A Colorado general power of attorney (GPOA) grants an individual, known as the “principal,” the ability to appoint someone else, referred to as the “agent” or “attorney-in-fact,” to manage their financial affairs. This authorization can include a wide range of responsibilities, such as handling bank accounts, paying bills, managing investments, and making financial decisions on behalf of the principal.
This non-durable document becomes ineffective if the principal becomes incapacitated or mentally incompetent. Individuals opt for a durable power of attorney when they want to ensure continuity in managing financial matters, especially in the event of unforeseen circumstances that render them unable to make decisions.
Laws — Title 15 Article 14 Part 7 (Uniform Power of Attorney Act).
Authority (Colo. Rev. Stat. § 15-14-724) – The appointed agent can only perform actions on behalf of the principal if explicitly authorized by the power of attorney.
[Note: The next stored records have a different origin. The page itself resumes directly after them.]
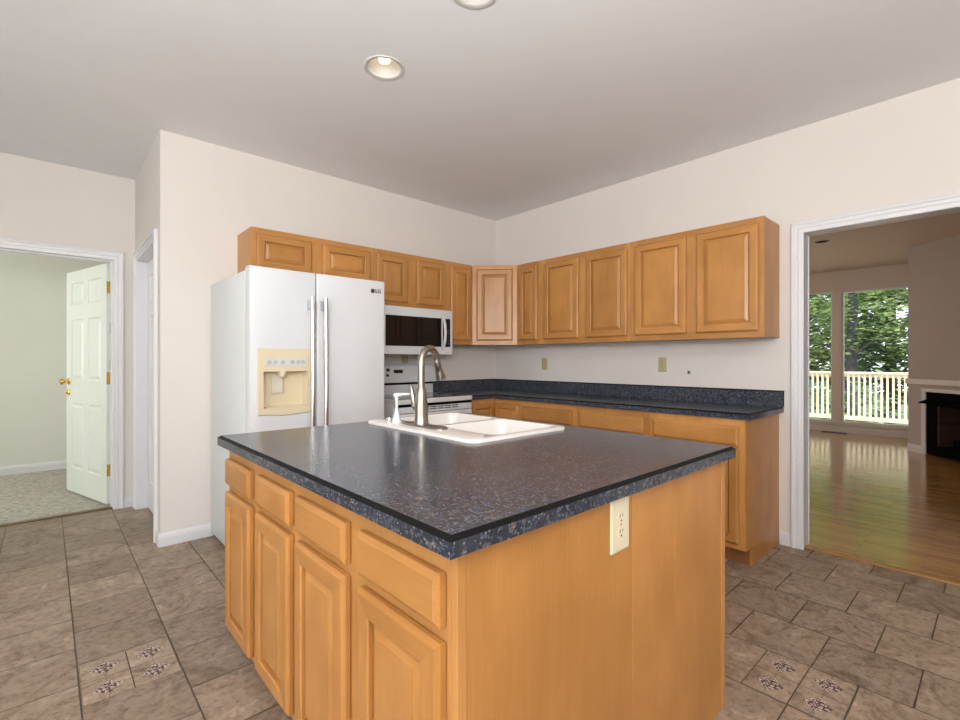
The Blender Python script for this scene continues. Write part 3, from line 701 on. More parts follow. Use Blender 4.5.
bm = counter_mesh([(-.002, -.002), (-.899, -.002), (-.899, -DC), (-DC, -DC), (-DC, -2.742), (-.002, -2.742)], {2, 3, 4}, CZ, .038); link('counter_slab', bm, [LAM, BLACKE], t)
bm = bmesh.new(); box(bm, -.899, -.022, -.021, -.002, CZ, 1.012); box(bm, -.899, -.022, -.021, -.002, 1.012, 1.021, mat=1); box(bm, -.9002, -.899, -.021, -.002, CZ, 1.021, mat=1); link('backsplash', bm, [LAM, BLACKE], t)
bm = bmesh.new(); box(bm, -.021, -.002, -2.742, -.002, CZ, 1.012); box(bm, -.021, -.002, -2.742, -.002, 1.012, 1.021, mat=1); box(bm, -.021, -.002, -2.7445, -2.742, CZ, 1.021, mat=1); link('backsplash', bm, [LAM, BLACKE], t)

# ------------------------------------------------------------------ island
IX0, IX1, IY0, IY1, IZ = -3.109, -1.820, -3.088, -1.588, .920
isl = thing('kitchen_island', 'maple kitchen island with four doors and four drawers', 'kitchen island', (-3.069, -1.606, 0), RZ)
# local x = -world y from the far end, local y = world x offset from the door face (0 = face, + = behind)
IW = 3.058 - 1.606; ID = 1.222
bm = bmesh.new(); box(bm, .004, IW - .021, .0195, ID - .004, .138, .70); box(bm, .004, IW - .021, .0195, .040, .70, IZ - .039); box(bm, .004, IW - .021, ID - .024, ID - .004, .70, IZ - .039); box(bm, .004, .024, .040, ID - .024, .70, IZ - .039); box(bm, IW - .041, IW - .021, .040, ID - .024, .70, IZ - .039); box(bm, .06, IW - .021, .075, ID - .004, .001, .138); link('carcass', bm, WOOD, isl)
bm = bmesh.new(); box(bm, 0, IW - .0205, 0, .019, .138, IZ - .039, bev=.0008, seg=1); link('face_frame', bm, WOODF, isl)
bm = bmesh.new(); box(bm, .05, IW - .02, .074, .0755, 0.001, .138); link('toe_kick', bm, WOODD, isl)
cols = [(.019, .313), (.386, .685), (.738, 1.046), (1.114, 1.421)]
for a, b in cols:
    drawer_front('drawer', isl, a, .728, b - a, .102, -.0025)
    raised_door('door', isl, a, .162, b - a, .538, -.0025, stile=.054)
# end panel facing the camera: stile, three veneer boards, corner post
def ib(name, x0, x1, m, y0=IW - .020, y1=IW, z0=0.001):
    # x0,x1 = distance from the door face
    bm = bmesh.new(); box(bm, y0, y1, x0, x1, z0, IZ - .039, bev=.001, seg=1); return link(name, bm, m, isl)
ib('corner_stile', .000, .022, WOODF, z0=.001)
ib('side_panel', .0224, .606, WOOD); ib('side_panel', .6062, .849, WOOD); ib('side_panel', .8492, 1.196, WOOD)
ib('corner_post', 1.1964, 1.222, WOODF, y1=IW + .004)
ct = thing('island_countertop', 'dark speckled rectangular island countertop with black edge line', 'countertop')
SX0, SX1, SY0, SY1, SZ = -2.480, -1.918, -2.435, -1.640, IZ
hole = rrect(SX0 + .02, SX1 - .02, SY0 + .02, SY1 - .02, .04, 4)
bm = counter_mesh([(IX0, IY0), (IX1, IY0), (IX1, IY1), (IX0, IY1)], {0, 1, 2, 3}, IZ, .038, hole); link('counter_slab', bm, [LAM, BLACKE], ct)

# ------------------------------------------------------------------ sink
sk = thing('kitchen_sink', 'white double-basin drop-in sink set in the island countertop', 'sink', (0, 0, 0))
def sink_mesh():
    bm = bmesh.new(); z = IZ + .0002; n = 6
    def L(x0, x1, y0, y1, r, zz): return [(x, y, zz) for x, y in rrect(x0, x1, y0, y1, r, n)]
    outer = [L(SX0, SX1, SY0, SY1, .045, z), L(SX0, SX1, SY0, SY1, .045, z + .006), L(SX0 + .003, SX1 - .003, SY0 + .003, SY1 - .003, .043, z + .011), L(SX0 + .010, SX1 - .010, SY0 + .010, SY1 - .010, .038, z + .0135)]
    r = loops(bm, outer); top = r[-1]
    es = [bm.edges.get((top[i], top[(i + 1) % len(top)])) for i in range(len(top))]
    for (y0, y1) in ((SY0 + .035, -2.052), (-2.022, SY1 - .035)):
        x0, x1 = SX0 + .135, SX1 - .035; zt = z + .0135
        b = loops(bm, [L(x0, x1, y0, y1, .05, zt), L(x0 + .003, x1 - .003, y0 + .003, y1 - .003, .05, zt - .003), L(x0 + .008, x1 - .008, y0 + .008, y1 - .008, .05, zt - .012), L(x0 + .018, x1 - .018, y0 + .018, y1 - .018, .05, zt - .16), L(x0 + .04, x1 - .04, y0 + .04, y1 - .04, .04, zt - .18)], close_last=True)
        es += [bm.edges.get((b[0][i], b[0][(i + 1) % len(b[0])])) for i in range(len(b[0]))]
    bmesh.ops.triangle_fill(bm, edges=es, use_beauty=True)
    return bm
link('sink_bowl', sink_mesh(), PORC, sk, smooth=True)
for yy in (-2.235, -1.845):
    bm = bmesh.new(); lathe(bm, [(0, .002), (.030, .002), (.042, .004), (.044, .001), (.044, 0)], 28, c=(-2.15, yy, IZ + .0137 - .181)); link('drain', bm, CHROME, sk, smooth=True)
bm = bmesh.new(); lathe(bm, [(0, 0), (.020, 0), (.020, .003), (.015, .008), (.013, .020), (.008, .023), (0, .023)], 24, c=(-2.430, -1.785, IZ + .0137)); link('hole_cover', bm, CHROME, sk, smooth=True)

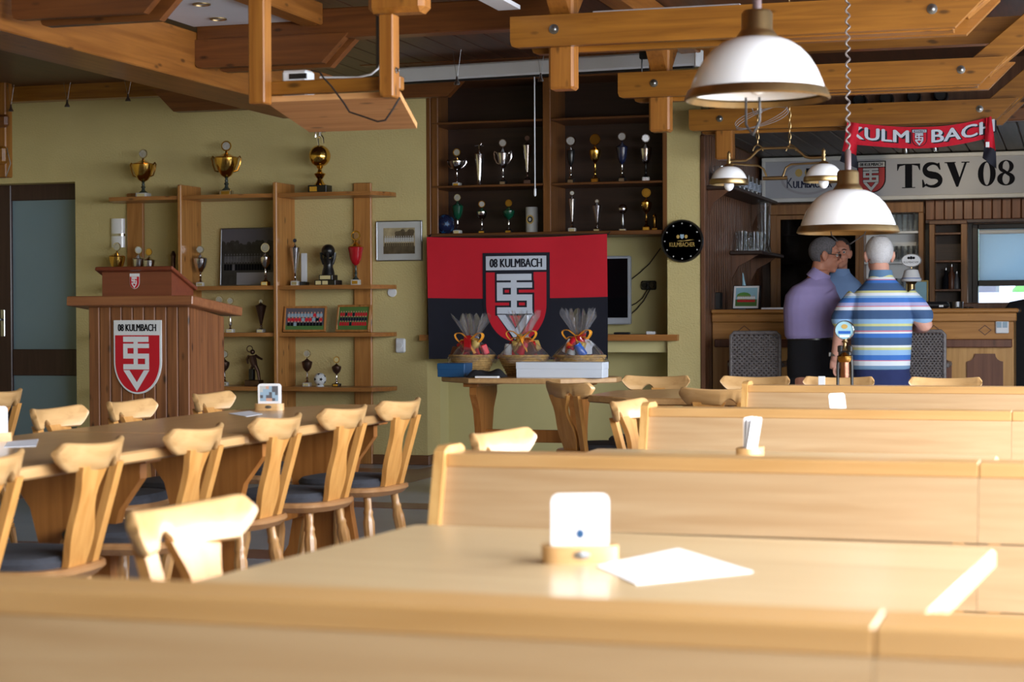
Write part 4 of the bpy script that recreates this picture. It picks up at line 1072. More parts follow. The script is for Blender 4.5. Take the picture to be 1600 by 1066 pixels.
# ball trophy with player figure
p = atY(500, 299, YT1); t = thing('trophy', 'tall gold ball trophy with a silver footballer on top, right end of the shelf top', 'trophy', (p.x, YT1, SZ[0]), 0, GS)
MB().bbox(-.075, .075, -.06, .06, 0, .062, b=.003).build('base', 'black', t); MB().box(-.06, .0, -.0615, -.06, .014, .05).build('plaque', 'gold', t, 0)
MB().lathe([(.05, .062), (.03, .085), (.018, .11), (.03, .125), (.045, .15), (.02, .165), (.014, .185), (.026, .2), (.02, .212)], seg=14).build('stem', 'gold', t)
MB().ell((0, 0, .286), .083, seg=24, rings=16).build('ball', 'gold', t)
f = MB(); f.tube([(-.01, 0, .365), (-.02, 0, .42), (0, 0, .45)], [.008, .012, .014], 7); f.tube([(.03, 0, .38), (.025, 0, .42), (0, 0, .45)], [.008, .011, .014], 7); f.tube([(0, 0, .44), (.005, 0, .5)], [.018, .02], 8); f.ell((.008, 0, .525), .015, seg=10, rings=8); f.tube([(-.035, 0, .43), (-.03, 0, .47), (0, 0, .495)], .007, 6); f.tube([(.05, 0, .47), (.03, 0, .47), (.01, 0, .497)], .007, 6); f.build('figure', 'silver', t)
trophy(183, 448, 378, YT1, SZ[1], 26, 'goblet', 'gold cup trophy with a silver medal showing above the lectern, left', GS, 'gold', 'gold', 'marble', 'silver')
trophy(217, 448, 384, YT1 + .02, SZ[1], 20, 'goblet', 'silver cup trophy with a pale medal above the lectern', GS, 'silver', 'silver', 'marble', 'silver', 'emblemwhite')
trophy(233, 448, 388, YT1 - .12, SZ[1], 18, 'goblet', 'small pale gold cup trophy with a gold medal above the lectern', GS, 'silver', 'gold', 'marble', 'gold', 'gold')
trophy(271, 448, 392, YT1 + .05, SZ[1], 12, 'pillar', 'dark figure trophy half hidden beside the second upright above the lectern', GS, 'bronze', base='black')
trophy(313, 447, 383, YT1, SZ[1], 22, 'goblet', 'silver cup trophy with ring medal on white block, left of the large dark photograph', GS, 'silver', 'silver', 'marble', 'silver')
trophy(415, 447, 380, YT1 - .1, SZ[1], 16, 'bowl', 'slim silver trophy on gold base in front of the large dark photograph', GS, 'silver', 'silver', 'gold', 'silver')
trophy(461, 445, 371, YT1, SZ[1], 17, 'cone', 'tall slim silver trophy beside a clear plate on the right bay', GS, 'silver', 'silver', 'marble', 'silver', 'navy')
p = atY(473, 445, YT1 + .03); t = thing('trophy', 'clear glass plate award standing behind the tall slim silver trophy', 'trophy', (p.x, YT1 + .06, SZ[1]), 0, GS)
MB().bbox(-.03, .03, -.03, .03, 0, .03, b=.003).build('base', 'black', t); MB().bbox(-.024, .024, -.008, .008, .03, .25, b=.004).build('plate', 'plasticwhite', t)
p = atY(513, 445, YT1); t = thing('trophy', 'black trophy of a football held by a hand on a stepped base', 'trophy', (p.x, YT1, SZ[1]), 0, GS)
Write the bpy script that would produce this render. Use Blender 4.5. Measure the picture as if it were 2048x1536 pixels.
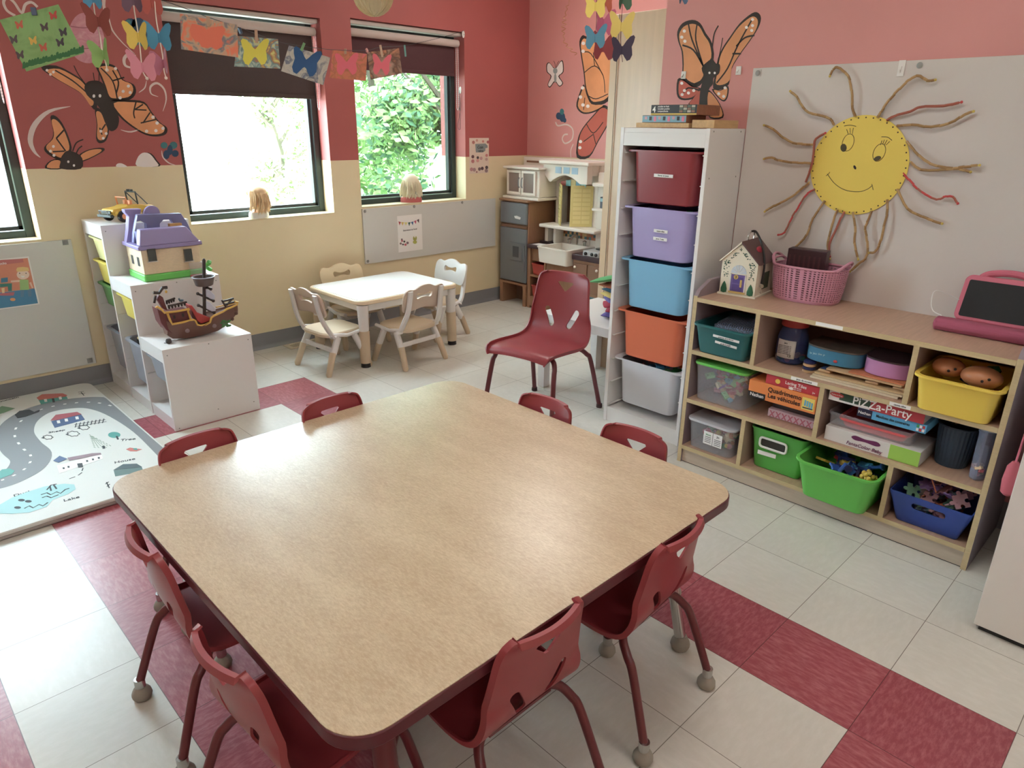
import bpy, bmesh, math, random
from math import sin, cos, pi, radians, sqrt
from mathutils import Vector, Matrix
for _o in list(bpy.data.objects): bpy.data.objects.remove(_o)
SC = bpy.context.scene; COL = SC.collection
random.seed(7)

# ---------------------------------------------------------------- camera
CAMP = [0.778, 0.3546, -0.0121, -1.8956, -0.6729, 1.4472, 1396.5657]
def _rot(yaw, pitch, roll):
    f = Vector((sin(yaw)*cos(pitch), cos(yaw)*cos(pitch), -sin(pitch)))
    r = Vector((cos(yaw), -sin(yaw), 0)); d = f.cross(r); c, s = cos(roll), sin(roll)
    return c*r+s*d, -s*r+c*d, f
CR, CD, CF = _rot(*CAMP[:3]); CO = Vector(CAMP[3:6]); FPX = CAMP[6]
cam_d = bpy.data.cameras.new('camera'); cam = bpy.data.objects.new('camera', cam_d); COL.objects.link(cam)
cam_d.sensor_fit = 'HORIZONTAL'; cam_d.sensor_width = 36.0; cam_d.lens = FPX/2048*36.0; cam_d.clip_start = .02; cam_d.clip_end = 300
cam.matrix_world = Matrix.Translation(CO) @ Matrix((CR, -CD, -CF)).transposed().to_4x4()
SC.camera = cam

# ---------------------------------------------------------------- sky, sun, added fill panels, exposure
SC.view_settings.view_transform = 'Standard'; SC.view_settings.look = 'None'
SC.view_settings.exposure = 0.42; SC.view_settings.gamma = 1.0; SC.view_settings.use_curve_mapping = False
w = bpy.data.worlds.new('sky'); SC.world = w; w.use_nodes = True
bg = w.node_tree.nodes['Background']; bg.inputs[0].default_value = (0.74, 0.91, 1.0, 1); bg.inputs[1].default_value = 25.0
sd = bpy.data.lights.new('sun', 'SUN'); sd.energy = 9.0; sd.angle = radians(3); sd.color = (1, .96, .88)
sun = bpy.data.objects.new('sun', sd); COL.objects.link(sun); sun.rotation_euler = (radians(38), radians(-20), radians(10))
FILL_W = 12.0     # emission of the added ceiling fill panels

# ---------------------------------------------------------------- picture point -> place point (measuring aid)
def ray(u, v): return CR*((u-1024)/FPX) + CD*((v-768)/FPX) + CF
def atz(u, v, h): d = ray(u, v); return CO + d*((h-CO.z)/d.z)
def atx(u, v, x): d = ray(u, v); return CO + d*((x-CO.x)/d.x)
def aty(u, v, y): d = ray(u, v); return CO + d*((y-CO.y)/d.y)
def atd(u, v, dist): return CO + ray(u, v)*dist

# ---------------------------------------------------------------- materials
def lin(c):
    c = c/255.0
    return c/12.92 if c <= .04045 else ((c+.055)/1.055)**2.4
HAZE_DESAT = .16  # haze put into all base colours: greyed and slightly lifted
def rgb(r, g, b):
    c = [lin(r), lin(g), lin(b)]; y = .25*c[0]+.6*c[1]+.15*c[2]
    return (*[x*(1-HAZE_DESAT)+y*HAZE_DESAT+.004 for x in c], 1)
MATS = {}
def M(name, col, rough=.5, noise=0.0, scale=20, stretch=(1, 1, 1), alpha=1.0, metal=0.0, bump=0.0, spec=.5, trans=0.0, emit=0, ior=1.45):
    if name in MATS: return MATS[name]
    m = bpy.data.materials.new(name); m.use_nodes = True; nt = m.node_tree; b = nt.nodes['Principled BSDF']
    c = rgb(*col); b.inputs['Base Color'].default_value = c; b.inputs['Roughness'].default_value = rough
    b.inputs['Metallic'].default_value = metal; b.inputs['Specular IOR Level'].default_value = spec
    if trans: b.inputs['Transmission Weight'].default_value = trans; b.inputs['IOR'].default_value = ior
    if alpha < 1: b.inputs['Alpha'].default_value = alpha
    if emit: b.inputs['Emission Color'].default_value = c; b.inputs['Emission Strength'].default_value = emit
    if noise or bump:
        tc = nt.nodes.new('ShaderNodeTexCoord'); mp = nt.nodes.new('ShaderNodeMapping'); nz = nt.nodes.new('ShaderNodeTexNoise')
        mp.inputs['Scale'].default_value = stretch; nz.inputs['Scale'].default_value = scale; nz.inputs['Detail'].default_value = 4
        nt.links.new(tc.outputs['Object'], mp.inputs[0]); nt.links.new(mp.outputs[0], nz.inputs['Vector'])
        if noise:
            r = nt.nodes.new('ShaderNodeValToRGB')
            r.color_ramp.elements[0].position = .3; r.color_ramp.elements[1].position = .7
            r.color_ramp.elements[0].color = [x*(1-noise) for x in c[:3]]+[1]; r.color_ramp.elements[1].color = [min(1, x*(1+noise)) for x in c[:3]]+[1]
            nt.links.new(nz.outputs['Fac'], r.inputs[0]); nt.links.new(r.outputs[0], b.inputs['Base Color'])
        if bump:
            bp = nt.nodes.new('ShaderNodeBump'); bp.inputs['Strength'].default_value = bump; bp.inputs['Distance'].default_value = .002
            nt.links.new(nz.outputs['Fac'], bp.inputs['Height']); nt.links.new(bp.outputs[0], b.inputs['Normal'])
    MATS[name] = m; return m

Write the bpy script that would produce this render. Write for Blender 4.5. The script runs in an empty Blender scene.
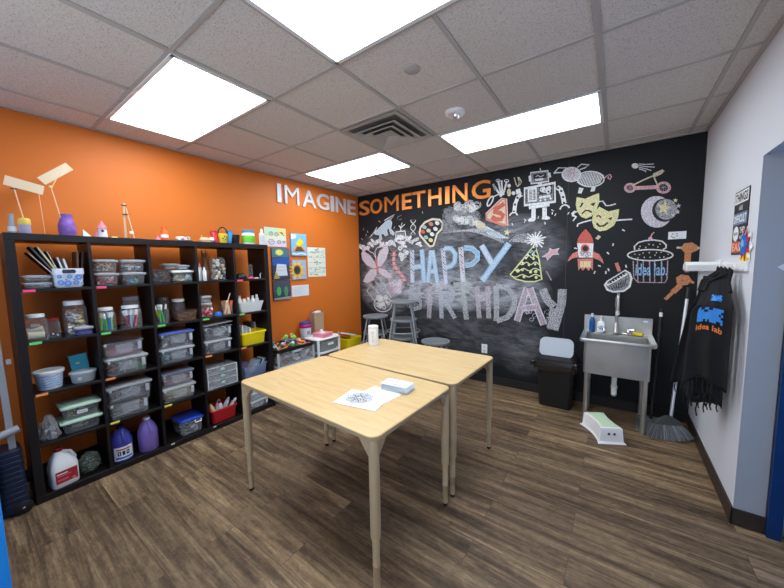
import bpy, bmesh, math, random
from mathutils import Vector, Matrix
SC = bpy.context.scene
COL = SC.collection
PI = math.pi
rnd = random.Random(7)

# ------------------------------------------------------------------ camera, light, exposure
CX, CY, CZ = 3.49838, -3.98457, 1.55370
YAW, PITCH, ROLL, FPX = 0.619462, 0.090175, -0.017127, 314.017
H = 2.698            # ceiling height
W = 4.115            # right wall
YB = -4.90           # wall behind the photographer


def cam_axes():
    sy, cy = math.sin(YAW), math.cos(YAW)
    sp, cp = math.sin(PITCH), math.cos(PITCH)
    f = Vector((-sy * cp, cy * cp, -sp))
    r = Vector((cy, sy, 0))
    u = r.cross(f)
    cr, sr = math.cos(ROLL), math.sin(ROLL)
    return cr * r + sr * u, -sr * r + cr * u, f


AR, AU, AF = cam_axes()
cam = bpy.data.cameras.new('camera')
cam.sensor_fit = 'HORIZONTAL'
cam.sensor_width = 36.0
cam.lens = 36.0 * FPX / 784.0
cam.clip_start = 0.02
co = bpy.data.objects.new('camera', cam)
COL.objects.link(co)
m3 = Matrix((AR, AU, -AF)).transposed()
co.matrix_world = Matrix.Translation((CX, CY, CZ)) @ m3.to_4x4()
SC.camera = co
SC.view_settings.view_transform = 'Standard'
SC.view_settings.look = 'None'
SC.view_settings.gamma = 1.0
SC.view_settings.use_curve_mapping = False
SC.view_settings.exposure = 0.12
LAMP = 12.5           # radiance of the ceiling panels
wd = bpy.data.worlds.new('world')
SC.world = wd
wd.use_nodes = True
wd.node_tree.nodes['Background'].inputs[0].default_value = (0.80, 0.90, 1.0, 1)
wd.node_tree.nodes['Background'].inputs[1].default_value = 4.4   # fill light through the added window behind the photographer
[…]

Signing Requirements (Colo. Rev. Stat. § 15-14-705) – To validate a power of attorney, it must be signed by the principal or, if directed by the principal, by another individual in their conscious presence. The signature must be acknowledged by the principal before a notary public or other authorized individual.
Presumption of Durability (Colo. Rev. Stat. § 15-14-704) – Yes, a power of attorney in Colorado is considered durable unless it explicitly states that it terminates upon the principal’s incapacity.